In a show of solidarity, Roy’s fellow ING delegates told hotel management they were planning to decamp to another hotel in protest. “At that point, the hotel found me a room to stay,” he recalls.
The years since, Roy worked for three years as a leasing consultant for Alstom Power, an energy company, he then set up Whatrate.com “the first leasing fintech in the UK” in 2000, he says proudly.
His dot com experience somehow morphed into him developing a taste for underwriting and financial risk insurance in the asset finance world.
Somerset Equipment Finance (UK)
Today, Roy is head of business development for Somerset Equipment Finance (UK), part of Somerset Capital Group, a US-domiciled leasing company active in the US, Canada, Southeast Asia, the UK and Europe.

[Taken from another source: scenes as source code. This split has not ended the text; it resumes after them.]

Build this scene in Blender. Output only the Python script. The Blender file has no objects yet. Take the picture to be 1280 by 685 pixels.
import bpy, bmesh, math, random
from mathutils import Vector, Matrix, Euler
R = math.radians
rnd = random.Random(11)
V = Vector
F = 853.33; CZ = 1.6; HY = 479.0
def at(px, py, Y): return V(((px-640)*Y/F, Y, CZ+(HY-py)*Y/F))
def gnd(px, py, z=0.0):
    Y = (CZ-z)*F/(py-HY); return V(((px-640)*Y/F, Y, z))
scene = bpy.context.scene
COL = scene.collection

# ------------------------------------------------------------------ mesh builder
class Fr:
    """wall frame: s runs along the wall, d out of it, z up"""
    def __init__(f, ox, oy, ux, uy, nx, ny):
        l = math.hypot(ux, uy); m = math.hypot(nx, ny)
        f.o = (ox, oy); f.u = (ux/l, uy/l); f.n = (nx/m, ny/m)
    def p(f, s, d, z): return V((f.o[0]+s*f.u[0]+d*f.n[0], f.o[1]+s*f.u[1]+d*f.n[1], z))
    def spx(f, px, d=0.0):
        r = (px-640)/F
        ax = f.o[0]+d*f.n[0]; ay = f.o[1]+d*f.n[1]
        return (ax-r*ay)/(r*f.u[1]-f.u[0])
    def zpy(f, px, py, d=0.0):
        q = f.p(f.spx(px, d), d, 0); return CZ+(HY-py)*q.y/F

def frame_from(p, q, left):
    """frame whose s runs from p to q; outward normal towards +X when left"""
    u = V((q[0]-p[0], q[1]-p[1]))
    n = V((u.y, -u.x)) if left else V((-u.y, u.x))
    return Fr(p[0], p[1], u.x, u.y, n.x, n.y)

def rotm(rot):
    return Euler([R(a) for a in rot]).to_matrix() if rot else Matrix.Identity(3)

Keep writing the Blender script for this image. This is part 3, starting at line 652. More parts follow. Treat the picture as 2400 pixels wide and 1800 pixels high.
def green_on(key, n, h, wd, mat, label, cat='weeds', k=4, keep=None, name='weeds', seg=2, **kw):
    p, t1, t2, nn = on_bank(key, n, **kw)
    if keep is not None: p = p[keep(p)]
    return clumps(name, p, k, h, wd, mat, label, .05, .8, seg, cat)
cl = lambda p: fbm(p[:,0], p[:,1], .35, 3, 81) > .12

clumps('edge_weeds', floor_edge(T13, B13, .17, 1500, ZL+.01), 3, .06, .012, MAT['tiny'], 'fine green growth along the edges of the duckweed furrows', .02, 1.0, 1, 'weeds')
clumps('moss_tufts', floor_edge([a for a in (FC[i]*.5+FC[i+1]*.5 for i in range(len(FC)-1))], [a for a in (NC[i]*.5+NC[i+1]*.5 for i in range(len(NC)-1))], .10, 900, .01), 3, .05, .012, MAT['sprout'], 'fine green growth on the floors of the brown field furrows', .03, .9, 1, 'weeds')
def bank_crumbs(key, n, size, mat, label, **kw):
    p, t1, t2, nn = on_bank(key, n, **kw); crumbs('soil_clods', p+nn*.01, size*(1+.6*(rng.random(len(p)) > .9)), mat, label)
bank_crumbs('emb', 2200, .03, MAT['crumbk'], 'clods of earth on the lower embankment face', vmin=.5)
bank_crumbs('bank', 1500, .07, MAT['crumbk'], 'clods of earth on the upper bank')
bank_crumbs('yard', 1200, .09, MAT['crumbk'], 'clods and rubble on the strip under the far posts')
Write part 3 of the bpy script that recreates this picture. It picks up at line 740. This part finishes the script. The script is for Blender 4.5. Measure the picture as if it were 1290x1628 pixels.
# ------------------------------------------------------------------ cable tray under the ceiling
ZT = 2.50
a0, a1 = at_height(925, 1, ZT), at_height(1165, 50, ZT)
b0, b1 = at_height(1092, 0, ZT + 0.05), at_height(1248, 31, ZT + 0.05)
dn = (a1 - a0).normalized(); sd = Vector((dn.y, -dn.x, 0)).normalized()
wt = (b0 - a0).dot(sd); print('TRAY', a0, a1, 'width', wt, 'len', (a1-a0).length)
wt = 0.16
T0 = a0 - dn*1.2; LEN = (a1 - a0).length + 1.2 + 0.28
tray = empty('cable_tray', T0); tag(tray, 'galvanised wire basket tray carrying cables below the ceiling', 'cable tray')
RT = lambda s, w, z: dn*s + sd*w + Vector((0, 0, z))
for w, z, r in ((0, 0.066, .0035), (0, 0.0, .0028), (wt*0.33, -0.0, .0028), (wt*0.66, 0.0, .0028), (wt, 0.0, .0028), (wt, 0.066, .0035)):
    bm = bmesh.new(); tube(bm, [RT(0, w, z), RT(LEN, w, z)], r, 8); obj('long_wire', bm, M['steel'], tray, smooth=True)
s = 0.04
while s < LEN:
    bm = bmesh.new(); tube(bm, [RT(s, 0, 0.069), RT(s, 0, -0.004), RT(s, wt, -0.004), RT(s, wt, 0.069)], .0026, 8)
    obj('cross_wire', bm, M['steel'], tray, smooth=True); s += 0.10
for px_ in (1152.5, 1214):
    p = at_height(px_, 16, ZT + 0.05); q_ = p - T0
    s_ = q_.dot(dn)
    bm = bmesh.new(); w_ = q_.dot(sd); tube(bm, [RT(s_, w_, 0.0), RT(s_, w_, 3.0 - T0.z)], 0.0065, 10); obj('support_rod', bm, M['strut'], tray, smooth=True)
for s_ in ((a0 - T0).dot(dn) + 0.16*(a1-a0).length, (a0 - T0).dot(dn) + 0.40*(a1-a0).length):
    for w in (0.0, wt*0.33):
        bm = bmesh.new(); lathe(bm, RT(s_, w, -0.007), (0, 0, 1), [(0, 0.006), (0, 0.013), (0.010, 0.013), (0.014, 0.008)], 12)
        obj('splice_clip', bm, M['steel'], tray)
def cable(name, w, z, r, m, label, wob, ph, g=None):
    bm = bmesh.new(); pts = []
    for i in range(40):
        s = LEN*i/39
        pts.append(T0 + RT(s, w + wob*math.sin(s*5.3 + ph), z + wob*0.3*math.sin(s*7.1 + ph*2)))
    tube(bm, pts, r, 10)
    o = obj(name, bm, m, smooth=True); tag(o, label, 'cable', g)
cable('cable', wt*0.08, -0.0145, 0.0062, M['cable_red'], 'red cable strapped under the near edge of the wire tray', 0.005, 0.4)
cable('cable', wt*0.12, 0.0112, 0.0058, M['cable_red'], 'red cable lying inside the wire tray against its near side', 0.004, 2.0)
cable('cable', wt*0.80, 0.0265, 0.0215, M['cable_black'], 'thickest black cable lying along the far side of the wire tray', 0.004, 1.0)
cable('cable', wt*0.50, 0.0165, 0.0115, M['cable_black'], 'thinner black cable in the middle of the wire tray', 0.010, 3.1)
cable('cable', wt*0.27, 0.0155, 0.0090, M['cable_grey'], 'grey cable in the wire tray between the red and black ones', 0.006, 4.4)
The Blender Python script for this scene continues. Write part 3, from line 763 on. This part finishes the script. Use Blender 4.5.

Roy was taken on in 2012 to set up the UK/European operation.
The US parent has been in business for almost 40 years and is owned by its management’s private equity firm and has $1.4bn in assets under management.
Somerset Equipment Finance (UK) does not operate a typical lessor business model but is a niche player concerned with residual value, essentially the market value of an asset at the end of the lease period. So the business offers varying degrees of risk mitigation over the life a piece of equipment.
“Our business operates by putting equity into transactions by way of residual value, buying out residual value positions or taking residual value positions.”
Ethnic diversity and asset finance
When asked to explain the lack of ethnic diversity in asset finance today, Roy says that if the industry is not selling itself to a potentially hugely talented pool of individuals this is due to a problem with awareness and education.
“There is a dearth of black people in middle management and senior management,” says Roy.
On one side of the ledger, potential candidates are simply not aware that openings in asset finance exist or people simply discount financial services as they have no inlet and they feel they need one to get by.
“As an industry, we need to reach out more into those communities. They need to know there is a place for them at this table,” he says.
He adds that while his career in asset finance has always been about aptitude and attitude, the sector needs to do more to develop apprenticeships and mentoring programmes for those that don’t have family, educational or informal connections.
From the perspective of ethnic minority communities, “they probably think they don’t have the right old school tie connections and are unaware these old ways are breaking down,” he says.